◆ YOUR GOAL
Return the complete listing that follows, with each line reproduced exactly.

___ INPUT RECORDS ___

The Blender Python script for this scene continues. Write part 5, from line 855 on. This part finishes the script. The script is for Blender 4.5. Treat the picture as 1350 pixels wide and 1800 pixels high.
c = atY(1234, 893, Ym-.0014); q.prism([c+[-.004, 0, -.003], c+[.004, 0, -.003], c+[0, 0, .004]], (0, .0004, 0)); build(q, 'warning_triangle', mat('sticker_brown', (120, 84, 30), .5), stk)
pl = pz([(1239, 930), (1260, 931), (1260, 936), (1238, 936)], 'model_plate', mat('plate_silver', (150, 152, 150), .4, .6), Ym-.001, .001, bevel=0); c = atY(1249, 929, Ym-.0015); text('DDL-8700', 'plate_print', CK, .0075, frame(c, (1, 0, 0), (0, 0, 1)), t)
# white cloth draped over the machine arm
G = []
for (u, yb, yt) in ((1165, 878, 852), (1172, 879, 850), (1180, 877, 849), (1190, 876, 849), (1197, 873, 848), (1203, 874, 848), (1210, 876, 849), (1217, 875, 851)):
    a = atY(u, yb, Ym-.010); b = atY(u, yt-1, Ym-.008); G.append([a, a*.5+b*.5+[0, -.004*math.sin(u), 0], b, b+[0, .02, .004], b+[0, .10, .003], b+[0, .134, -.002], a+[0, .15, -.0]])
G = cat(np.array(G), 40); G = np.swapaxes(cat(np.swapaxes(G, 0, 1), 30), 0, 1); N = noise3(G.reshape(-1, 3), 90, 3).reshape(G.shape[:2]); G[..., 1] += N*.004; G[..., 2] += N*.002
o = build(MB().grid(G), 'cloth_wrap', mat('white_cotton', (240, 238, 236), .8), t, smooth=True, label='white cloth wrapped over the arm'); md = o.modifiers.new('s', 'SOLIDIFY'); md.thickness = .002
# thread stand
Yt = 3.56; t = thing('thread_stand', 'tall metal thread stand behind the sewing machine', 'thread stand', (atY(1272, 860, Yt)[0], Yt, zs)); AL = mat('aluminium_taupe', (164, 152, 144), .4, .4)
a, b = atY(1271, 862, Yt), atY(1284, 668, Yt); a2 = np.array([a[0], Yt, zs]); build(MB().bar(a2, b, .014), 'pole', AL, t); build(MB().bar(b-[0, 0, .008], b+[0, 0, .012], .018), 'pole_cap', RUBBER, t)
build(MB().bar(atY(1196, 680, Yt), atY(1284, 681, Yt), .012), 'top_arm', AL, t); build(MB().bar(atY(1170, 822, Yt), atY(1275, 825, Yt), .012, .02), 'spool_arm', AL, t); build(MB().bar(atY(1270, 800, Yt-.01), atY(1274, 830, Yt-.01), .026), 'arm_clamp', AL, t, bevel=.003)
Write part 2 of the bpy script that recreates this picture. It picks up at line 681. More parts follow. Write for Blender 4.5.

___

◆ RESULT
The Blender Python script for this scene continues. Write part 5, from line 855 on. This part finishes the script. The script is for Blender 4.5. Treat the picture as 1350 pixels wide and 1800 pixels high.
c = atY(1234, 893, Ym-.0014); q.prism([c+[-.004, 0, -.003], c+[.004, 0, -.003], c+[0, 0, .004]], (0, .0004, 0)); build(q, 'warning_triangle', mat('sticker_brown', (120, 84, 30), .5), stk)
pl = pz([(1239, 930), (1260, 931), (1260, 936), (1238, 936)], 'model_plate', mat('plate_silver', (150, 152, 150), .4, .6), Ym-.001, .001, bevel=0); c = atY(1249, 929, Ym-.0015); text('DDL-8700', 'plate_print', CK, .0075, frame(c, (1, 0, 0), (0, 0, 1)), t)
# white cloth draped over the machine arm
G = []
for (u, yb, yt) in ((1165, 878, 852), (1172, 879, 850), (1180, 877, 849), (1190, 876, 849), (1197, 873, 848), (1203, 874, 848), (1210, 876, 849), (1217, 875, 851)):
    a = atY(u, yb, Ym-.010); b = atY(u, yt-1, Ym-.008); G.append([a, a*.5+b*.5+[0, -.004*math.sin(u), 0], b, b+[0, .02, .004], b+[0, .10, .003], b+[0, .134, -.002], a+[0, .15, -.0]])
G = cat(np.array(G), 40); G = np.swapaxes(cat(np.swapaxes(G, 0, 1), 30), 0, 1); N = noise3(G.reshape(-1, 3), 90, 3).reshape(G.shape[:2]); G[..., 1] += N*.004; G[..., 2] += N*.002
o = build(MB().grid(G), 'cloth_wrap', mat('white_cotton', (240, 238, 236), .8), t, smooth=True, label='white cloth wrapped over the arm'); md = o.modifiers.new('s', 'SOLIDIFY'); md.thickness = .002
# thread stand
Yt = 3.56; t = thing('thread_stand', 'tall metal thread stand behind the sewing machine', 'thread stand', (atY(1272, 860, Yt)[0], Yt, zs)); AL = mat('aluminium_taupe', (164, 152, 144), .4, .4)
a, b = atY(1271, 862, Yt), atY(1284, 668, Yt); a2 = np.array([a[0], Yt, zs]); build(MB().bar(a2, b, .014), 'pole', AL, t); build(MB().bar(b-[0, 0, .008], b+[0, 0, .012], .018), 'pole_cap', RUBBER, t)
build(MB().bar(atY(1196, 680, Yt), atY(1284, 681, Yt), .012), 'top_arm', AL, t); build(MB().bar(atY(1170, 822, Yt), atY(1275, 825, Yt), .012, .02), 'spool_arm', AL, t); build(MB().bar(atY(1270, 800, Yt-.01), atY(1274, 830, Yt-.01), .026), 'arm_clamp', AL, t, bevel=.003)
Write part 2 of the bpy script that recreates this picture. It picks up at line 681. More parts follow. Write for Blender 4.5.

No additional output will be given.